I never observed desaturated colours with the pre-wash. BTW, Kodak recommends pre-wash for drums. Between a random Youtube guy and Kodak... I'd go with Kodak.
Anyway, you can test for this "desaturation" yourself. It won't take you 5 minutes. But you already run quite a modified developing regime (twice the economy compared to the recommended usage if I understood you correctly) so if you get good and repeatable results I wouldn't change anything.
I seen someone say developer is the first step because pre wet desaturates colours.
I’m using more than recommended but I’m only topping up by 10ml at a time. I’ve known people to use 50ml single use only. I guess there are many ways to skin a cat (as horrible a saying as that is). The jobo tank I use suggests 120ml but I listened to someone telling me you should add a little more so I went 160, maybe I’ll cut that back a little to save chemicals and introduce a stop Bath too.
I can imagine that if you prewet the paper AND you use a small volume of developer with insufficient replenishment and keep reusing it, the developer will at some point be dilute enough to start giving problems. So it would be a case of stacking fault upon fault.
Given how active RA4 developer is, a prewet won't do any harm if you use the developer one shot or replenish sufficiently. Indeed, a prewet may help in countering uneven development streaks in case you experience those and some like to use it to bring the tank and paper up to temperature (which IMO is more about peace of mind than an actual necessity). There's no reason why a prewet would be inherently wrong, not is it inherently necessary.
Yes, RA4 seems to be pretty flexible. Kodak states 1L of their developer has capacity for 16 8x10" prints*. You are getting more than twice that (assuming same print size). When I was concerned about economy I used to develop in diluted developer (1:1) and slightly extended time and couldn't tell the difference when comparing to prints developed with full strength developer, so I'm not surprised you get away with 10ml/print replenishing rate. But as koraks mentioned, pre-wash will dilute your developer with every run and this could eventually break your "system". I wouldn't change anything that works.
In my experience, stop bath is a good idea. Without it I would get a slight tint in whites on some papers.

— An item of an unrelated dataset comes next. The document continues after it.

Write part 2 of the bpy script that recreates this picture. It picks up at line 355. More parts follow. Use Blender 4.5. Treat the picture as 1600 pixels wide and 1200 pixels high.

* 40 prints for some noncritical applications
So, I use that amount of chemical in the drum because it recommends 120ml if chemicals so I just refresh 10ml each time. I do it up to around 6-8 8x10 prints before completely changing chemicals
will any stop Bath do?
When I was doing RA4 at home in tubes, I used household vinegar (typically 5% here) diluted 1:1 with water one-shot between developer and blix. Much cheaper than the indicator stop I use for B&W and worked fine. If you've got vinegar around, you don't need to buy stop.
Because stop bath is just so damned expensive!!!!!!
The biggest advantage of acetic acid based stop bath over vinegar for one-shot use with colour paper in tubes is how concentrated the bottle is - it requires almost no storage space.
If you are using stop bath one-shot, you get no benefit from the indicator.
Until recently, even the cheapest vinegar around her worked out to be more expensive per use than stop bath, but I'm not sure that is the case any more.
The biggest advantage of acetic acid based stop bath over vinegar for one-shot use with colour paper in tubes is how concentrated the bottle is - it requires almost no storage space.
However one can use stop bath with indicator many time with color paper and that will work out to be much cheaper than using vinegar as a one shot stop bath.